● **WRITTEN TASK**:
Copy all of the material exactly. Pictures are not to appear in the copy.

● **DATA SHOWN**:
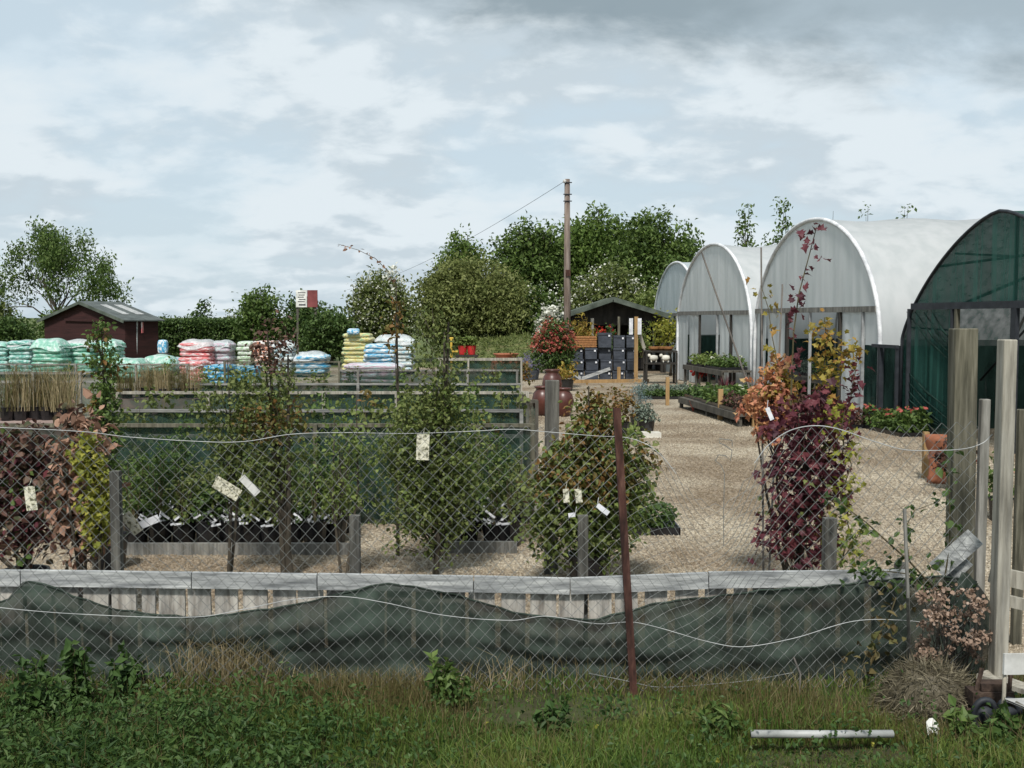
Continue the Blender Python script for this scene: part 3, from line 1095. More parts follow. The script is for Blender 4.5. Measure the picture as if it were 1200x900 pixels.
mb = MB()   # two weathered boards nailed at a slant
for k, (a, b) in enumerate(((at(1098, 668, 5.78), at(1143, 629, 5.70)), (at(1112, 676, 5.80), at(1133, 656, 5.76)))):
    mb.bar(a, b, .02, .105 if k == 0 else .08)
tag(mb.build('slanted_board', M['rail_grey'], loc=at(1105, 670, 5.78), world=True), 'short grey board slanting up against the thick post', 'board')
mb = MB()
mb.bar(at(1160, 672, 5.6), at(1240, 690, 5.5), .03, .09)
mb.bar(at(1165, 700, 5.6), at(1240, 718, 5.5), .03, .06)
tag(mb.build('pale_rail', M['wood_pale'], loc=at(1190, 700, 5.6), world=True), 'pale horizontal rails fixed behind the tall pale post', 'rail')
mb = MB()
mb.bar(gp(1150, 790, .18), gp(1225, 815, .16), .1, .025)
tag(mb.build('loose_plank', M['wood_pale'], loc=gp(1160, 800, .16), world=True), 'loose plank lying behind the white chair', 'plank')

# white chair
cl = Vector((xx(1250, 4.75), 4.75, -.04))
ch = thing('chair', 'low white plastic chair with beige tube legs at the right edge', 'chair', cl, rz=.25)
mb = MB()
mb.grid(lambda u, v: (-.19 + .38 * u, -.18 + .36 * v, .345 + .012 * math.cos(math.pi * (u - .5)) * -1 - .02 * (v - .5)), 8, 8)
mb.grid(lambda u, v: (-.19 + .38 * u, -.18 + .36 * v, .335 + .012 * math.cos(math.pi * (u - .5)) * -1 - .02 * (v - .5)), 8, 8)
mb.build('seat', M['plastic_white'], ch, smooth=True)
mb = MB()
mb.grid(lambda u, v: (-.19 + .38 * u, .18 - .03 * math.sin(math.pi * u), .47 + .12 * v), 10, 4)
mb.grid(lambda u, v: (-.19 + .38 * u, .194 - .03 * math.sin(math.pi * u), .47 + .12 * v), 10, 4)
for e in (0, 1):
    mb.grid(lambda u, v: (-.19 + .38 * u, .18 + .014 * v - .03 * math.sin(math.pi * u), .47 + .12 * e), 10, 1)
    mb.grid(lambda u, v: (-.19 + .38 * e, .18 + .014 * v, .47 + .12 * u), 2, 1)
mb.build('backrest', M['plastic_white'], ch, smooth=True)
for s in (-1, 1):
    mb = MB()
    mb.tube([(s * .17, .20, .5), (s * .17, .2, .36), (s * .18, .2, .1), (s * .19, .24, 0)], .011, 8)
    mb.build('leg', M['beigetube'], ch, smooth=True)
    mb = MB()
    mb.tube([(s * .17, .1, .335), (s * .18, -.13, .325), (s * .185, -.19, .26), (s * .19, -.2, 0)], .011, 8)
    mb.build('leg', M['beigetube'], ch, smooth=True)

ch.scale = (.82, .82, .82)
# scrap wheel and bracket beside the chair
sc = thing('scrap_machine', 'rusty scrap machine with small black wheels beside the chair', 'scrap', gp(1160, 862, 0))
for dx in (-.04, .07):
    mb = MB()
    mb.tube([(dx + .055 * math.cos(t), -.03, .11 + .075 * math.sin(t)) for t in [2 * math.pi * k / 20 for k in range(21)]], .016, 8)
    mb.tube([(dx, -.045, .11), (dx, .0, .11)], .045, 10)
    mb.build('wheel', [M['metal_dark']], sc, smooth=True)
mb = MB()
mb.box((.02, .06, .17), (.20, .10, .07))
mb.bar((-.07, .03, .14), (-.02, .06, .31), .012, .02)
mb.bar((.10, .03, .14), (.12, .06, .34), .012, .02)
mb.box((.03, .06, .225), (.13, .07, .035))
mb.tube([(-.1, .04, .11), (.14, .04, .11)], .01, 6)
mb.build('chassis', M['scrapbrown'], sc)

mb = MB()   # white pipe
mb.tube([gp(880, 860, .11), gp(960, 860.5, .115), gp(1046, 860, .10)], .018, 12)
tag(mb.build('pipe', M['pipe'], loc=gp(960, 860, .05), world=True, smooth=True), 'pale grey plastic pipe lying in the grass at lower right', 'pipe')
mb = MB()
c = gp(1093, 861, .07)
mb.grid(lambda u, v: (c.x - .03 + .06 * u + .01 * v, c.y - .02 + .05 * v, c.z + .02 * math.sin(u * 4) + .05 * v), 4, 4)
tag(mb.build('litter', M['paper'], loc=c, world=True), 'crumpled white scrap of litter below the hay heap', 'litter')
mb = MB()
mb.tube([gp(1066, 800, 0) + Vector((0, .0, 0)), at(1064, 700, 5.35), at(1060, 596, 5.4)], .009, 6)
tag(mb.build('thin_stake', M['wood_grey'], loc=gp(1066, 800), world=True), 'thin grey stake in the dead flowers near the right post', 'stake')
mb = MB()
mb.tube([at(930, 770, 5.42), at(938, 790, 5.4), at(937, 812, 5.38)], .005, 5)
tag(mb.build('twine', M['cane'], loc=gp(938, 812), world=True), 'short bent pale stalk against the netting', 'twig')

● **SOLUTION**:
Continue the Blender Python script for this scene: part 3, from line 1095. More parts follow. The script is for Blender 4.5. Measure the picture as if it were 1200x900 pixels.
mb = MB()   # two weathered boards nailed at a slant
for k, (a, b) in enumerate(((at(1098, 668, 5.78), at(1143, 629, 5.70)), (at(1112, 676, 5.80), at(1133, 656, 5.76)))):
    mb.bar(a, b, .02, .105 if k == 0 else .08)
tag(mb.build('slanted_board', M['rail_grey'], loc=at(1105, 670, 5.78), world=True), 'short grey board slanting up against the thick post', 'board')
mb = MB()
mb.bar(at(1160, 672, 5.6), at(1240, 690, 5.5), .03, .09)
mb.bar(at(1165, 700, 5.6), at(1240, 718, 5.5), .03, .06)
tag(mb.build('pale_rail', M['wood_pale'], loc=at(1190, 700, 5.6), world=True), 'pale horizontal rails fixed behind the tall pale post', 'rail')
mb = MB()
mb.bar(gp(1150, 790, .18), gp(1225, 815, .16), .1, .025)
tag(mb.build('loose_plank', M['wood_pale'], loc=gp(1160, 800, .16), world=True), 'loose plank lying behind the white chair', 'plank')

# white chair
cl = Vector((xx(1250, 4.75), 4.75, -.04))
ch = thing('chair', 'low white plastic chair with beige tube legs at the right edge', 'chair', cl, rz=.25)
mb = MB()
mb.grid(lambda u, v: (-.19 + .38 * u, -.18 + .36 * v, .345 + .012 * math.cos(math.pi * (u - .5)) * -1 - .02 * (v - .5)), 8, 8)
mb.grid(lambda u, v: (-.19 + .38 * u, -.18 + .36 * v, .335 + .012 * math.cos(math.pi * (u - .5)) * -1 - .02 * (v - .5)), 8, 8)
mb.build('seat', M['plastic_white'], ch, smooth=True)
mb = MB()
mb.grid(lambda u, v: (-.19 + .38 * u, .18 - .03 * math.sin(math.pi * u), .47 + .12 * v), 10, 4)
mb.grid(lambda u, v: (-.19 + .38 * u, .194 - .03 * math.sin(math.pi * u), .47 + .12 * v), 10, 4)
for e in (0, 1):
    mb.grid(lambda u, v: (-.19 + .38 * u, .18 + .014 * v - .03 * math.sin(math.pi * u), .47 + .12 * e), 10, 1)
    mb.grid(lambda u, v: (-.19 + .38 * e, .18 + .014 * v, .47 + .12 * u), 2, 1)
mb.build('backrest', M['plastic_white'], ch, smooth=True)
for s in (-1, 1):
    mb = MB()
    mb.tube([(s * .17, .20, .5), (s * .17, .2, .36), (s * .18, .2, .1), (s * .19, .24, 0)], .011, 8)
    mb.build('leg', M['beigetube'], ch, smooth=True)
    mb = MB()
    mb.tube([(s * .17, .1, .335), (s * .18, -.13, .325), (s * .185, -.19, .26), (s * .19, -.2, 0)], .011, 8)
    mb.build('leg', M['beigetube'], ch, smooth=True)

ch.scale = (.82, .82, .82)
# scrap wheel and bracket beside the chair
sc = thing('scrap_machine', 'rusty scrap machine with small black wheels beside the chair', 'scrap', gp(1160, 862, 0))
for dx in (-.04, .07):
    mb = MB()
    mb.tube([(dx + .055 * math.cos(t), -.03, .11 + .075 * math.sin(t)) for t in [2 * math.pi * k / 20 for k in range(21)]], .016, 8)
    mb.tube([(dx, -.045, .11), (dx, .0, .11)], .045, 10)
    mb.build('wheel', [M['metal_dark']], sc, smooth=True)
mb = MB()
mb.box((.02, .06, .17), (.20, .10, .07))
mb.bar((-.07, .03, .14), (-.02, .06, .31), .012, .02)
mb.bar((.10, .03, .14), (.12, .06, .34), .012, .02)
mb.box((.03, .06, .225), (.13, .07, .035))
mb.tube([(-.1, .04, .11), (.14, .04, .11)], .01, 6)
mb.build('chassis', M['scrapbrown'], sc)

mb = MB()   # white pipe
mb.tube([gp(880, 860, .11), gp(960, 860.5, .115), gp(1046, 860, .10)], .018, 12)
tag(mb.build('pipe', M['pipe'], loc=gp(960, 860, .05), world=True, smooth=True), 'pale grey plastic pipe lying in the grass at lower right', 'pipe')
mb = MB()
c = gp(1093, 861, .07)
mb.grid(lambda u, v: (c.x - .03 + .06 * u + .01 * v, c.y - .02 + .05 * v, c.z + .02 * math.sin(u * 4) + .05 * v), 4, 4)
tag(mb.build('litter', M['paper'], loc=c, world=True), 'crumpled white scrap of litter below the hay heap', 'litter')
mb = MB()
mb.tube([gp(1066, 800, 0) + Vector((0, .0, 0)), at(1064, 700, 5.35), at(1060, 596, 5.4)], .009, 6)
tag(mb.build('thin_stake', M['wood_grey'], loc=gp(1066, 800), world=True), 'thin grey stake in the dead flowers near the right post', 'stake')
mb = MB()
mb.tube([at(930, 770, 5.42), at(938, 790, 5.4), at(937, 812, 5.38)], .005, 5)
tag(mb.build('twine', M['cane'], loc=gp(938, 812), world=True), 'short bent pale stalk against the netting', 'twig')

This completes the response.